Congress, NASA

Mikulski confirms another attempt at a “miracle”

In a press release Thursday, Sen. Barbara Mikulski (D-MD), chair of the appropriations subcommittee whose jurisdiction includes NASA, confirms that she would again seek a billion-dollar increase in NASA’s budget above the $17.8-billion budget her subcommittee approved on Wednesday (and which the full appropriations committee also apparently approved Thursday, although there’s no announcement about it on the committee web site.) Mikulski made a similar statement earlier this year, when her subcommittee first held hearings on NASA appropriations. “I am committed to restoring NASA’s budget to ensure the continued safety of our astronauts, and to supporting the critical programs that are the hallmarks of their success,” she said in her statement.

This will be the third time she has sought to bypass the regular appropriations process by offering an amendment for additional funding to be considered by the full Senate, an effort known as the “Mikulski Miracle”. Two years ago the Senate never took up the appropriations bill, and NASA and other agencies ended up with a year-long continuing resolution. Last year the Senate did approve the amendment, but the extra billion was lost in conference committee. Will the third time be the charm?

As for the regular appropriations bill itself, the details have not been released yet. Mikulski’s statement did include a few top-level details:

The bill fully funds the President’s budget request for Space Shuttle operations ($3 billion) and Space Station operations ($2 billion). The bill also provides $2.9 billion for development of the next generation Crew Launch Vehicle and Crew Exploration Vehicle. The bill provides $4.5 billion for NASA’s science programs and $500 million for aeronautics research.

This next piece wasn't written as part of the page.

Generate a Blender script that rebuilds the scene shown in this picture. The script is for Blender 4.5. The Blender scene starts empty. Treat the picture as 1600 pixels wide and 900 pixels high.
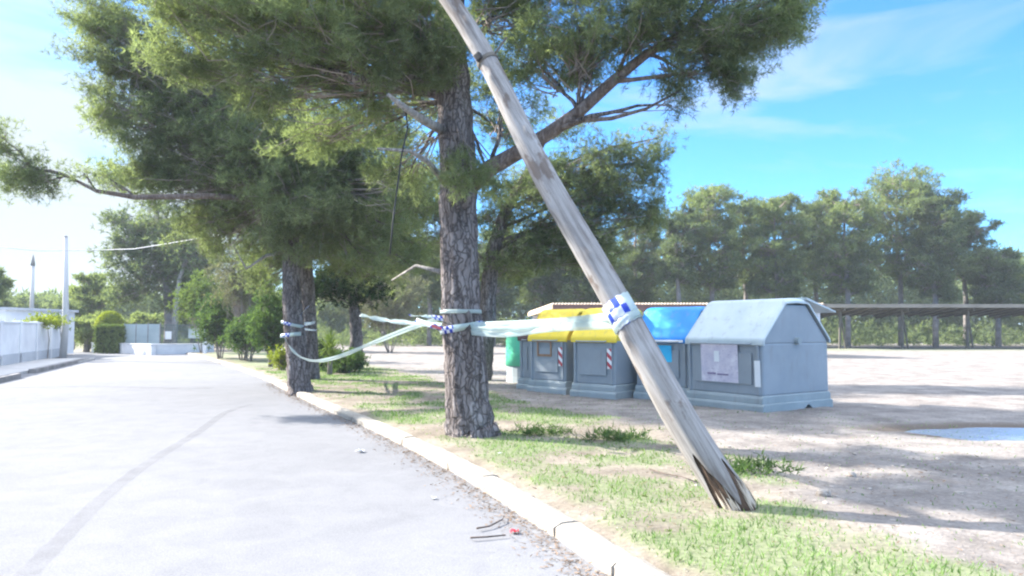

2 comments to Mikulski confirms another attempt at a “miracle”

  • […] Mikulski confirms another attempt at a “miracle” – Space Politics […]

  • anonymouspace

    Maybe part of the reason these “miracles” keep failing year after year is because the lobbying effort doesn’t get started until after the President’s budget has been submitted and the appropriations bills have already started moving. Maybe Sen. Mikulski and her staff wouldn’t have to rely on “miracles” if they bothered to influence key White House and Congressional decisionmakers before decisions are made and become formalized in budgets and bills.

    Of course, highly public calls for changes in budget priorities like this one are usually more about impressing voters in home states rather than making any actual impact on the budget.